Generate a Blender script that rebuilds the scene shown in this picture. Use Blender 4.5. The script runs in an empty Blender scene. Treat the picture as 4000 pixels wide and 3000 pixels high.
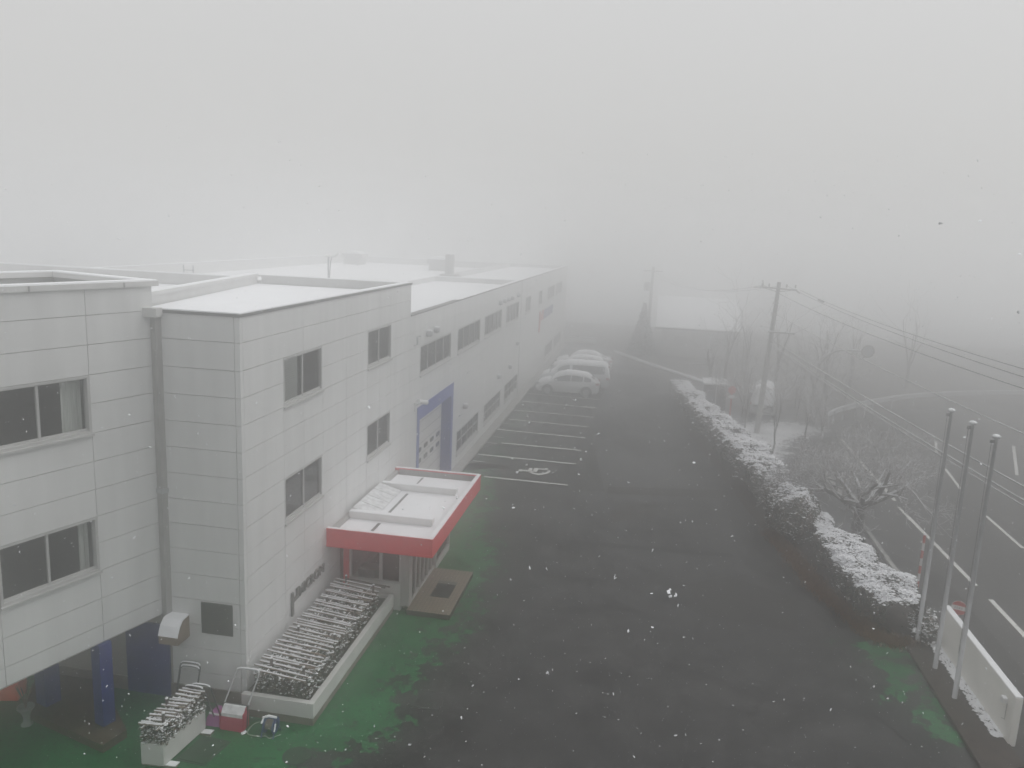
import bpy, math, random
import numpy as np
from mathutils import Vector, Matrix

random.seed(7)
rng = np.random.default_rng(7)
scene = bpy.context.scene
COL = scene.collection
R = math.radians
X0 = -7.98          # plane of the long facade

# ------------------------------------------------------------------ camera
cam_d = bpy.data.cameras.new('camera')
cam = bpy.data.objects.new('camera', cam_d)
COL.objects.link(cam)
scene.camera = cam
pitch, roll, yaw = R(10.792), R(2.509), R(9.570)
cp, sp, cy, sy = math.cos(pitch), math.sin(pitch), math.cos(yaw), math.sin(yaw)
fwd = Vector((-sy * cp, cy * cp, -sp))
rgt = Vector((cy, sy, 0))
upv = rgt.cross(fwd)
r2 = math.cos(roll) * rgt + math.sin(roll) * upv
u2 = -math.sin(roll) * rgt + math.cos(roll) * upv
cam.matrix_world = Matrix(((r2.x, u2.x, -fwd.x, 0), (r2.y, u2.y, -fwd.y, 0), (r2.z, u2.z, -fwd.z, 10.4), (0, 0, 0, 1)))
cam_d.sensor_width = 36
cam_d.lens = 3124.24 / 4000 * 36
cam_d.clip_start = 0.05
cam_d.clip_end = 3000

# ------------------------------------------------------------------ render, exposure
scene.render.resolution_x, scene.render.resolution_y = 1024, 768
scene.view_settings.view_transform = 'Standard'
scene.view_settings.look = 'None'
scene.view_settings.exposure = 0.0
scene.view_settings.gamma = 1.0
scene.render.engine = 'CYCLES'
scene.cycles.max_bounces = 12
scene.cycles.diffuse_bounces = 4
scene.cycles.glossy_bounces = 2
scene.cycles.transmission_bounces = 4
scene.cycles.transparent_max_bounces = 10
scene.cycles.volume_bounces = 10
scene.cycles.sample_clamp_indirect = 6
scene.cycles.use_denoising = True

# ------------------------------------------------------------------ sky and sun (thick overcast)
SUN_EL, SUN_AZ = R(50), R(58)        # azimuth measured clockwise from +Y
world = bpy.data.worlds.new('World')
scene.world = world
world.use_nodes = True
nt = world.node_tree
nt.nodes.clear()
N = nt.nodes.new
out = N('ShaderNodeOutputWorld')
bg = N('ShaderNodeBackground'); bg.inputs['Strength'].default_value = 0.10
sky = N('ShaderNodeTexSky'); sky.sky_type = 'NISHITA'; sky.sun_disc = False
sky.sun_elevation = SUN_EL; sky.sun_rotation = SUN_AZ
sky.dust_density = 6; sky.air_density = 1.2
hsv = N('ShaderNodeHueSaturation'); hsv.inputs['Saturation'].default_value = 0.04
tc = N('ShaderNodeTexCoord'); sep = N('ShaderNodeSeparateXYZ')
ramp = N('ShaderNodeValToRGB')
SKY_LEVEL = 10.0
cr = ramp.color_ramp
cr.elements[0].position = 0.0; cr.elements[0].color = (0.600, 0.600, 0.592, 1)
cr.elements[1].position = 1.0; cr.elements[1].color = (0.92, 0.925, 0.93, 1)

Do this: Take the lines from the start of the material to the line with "cam_d.clip_end = 3000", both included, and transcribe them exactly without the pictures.

Finished task:
Generate a Blender script that rebuilds the scene shown in this picture. Use Blender 4.5. The script runs in an empty Blender scene. Treat the picture as 4000 pixels wide and 3000 pixels high.
import bpy, math, random
import numpy as np
from mathutils import Vector, Matrix

random.seed(7)
rng = np.random.default_rng(7)
scene = bpy.context.scene
COL = scene.collection
R = math.radians
X0 = -7.98          # plane of the long facade

# ------------------------------------------------------------------ camera
cam_d = bpy.data.cameras.new('camera')
cam = bpy.data.objects.new('camera', cam_d)
COL.objects.link(cam)
scene.camera = cam
pitch, roll, yaw = R(10.792), R(2.509), R(9.570)
cp, sp, cy, sy = math.cos(pitch), math.sin(pitch), math.cos(yaw), math.sin(yaw)
fwd = Vector((-sy * cp, cy * cp, -sp))
rgt = Vector((cy, sy, 0))
upv = rgt.cross(fwd)
r2 = math.cos(roll) * rgt + math.sin(roll) * upv
u2 = -math.sin(roll) * rgt + math.cos(roll) * upv
cam.matrix_world = Matrix(((r2.x, u2.x, -fwd.x, 0), (r2.y, u2.y, -fwd.y, 0), (r2.z, u2.z, -fwd.z, 10.4), (0, 0, 0, 1)))
cam_d.sensor_width = 36
cam_d.lens = 3124.24 / 4000 * 36
cam_d.clip_start = 0.05
cam_d.clip_end = 3000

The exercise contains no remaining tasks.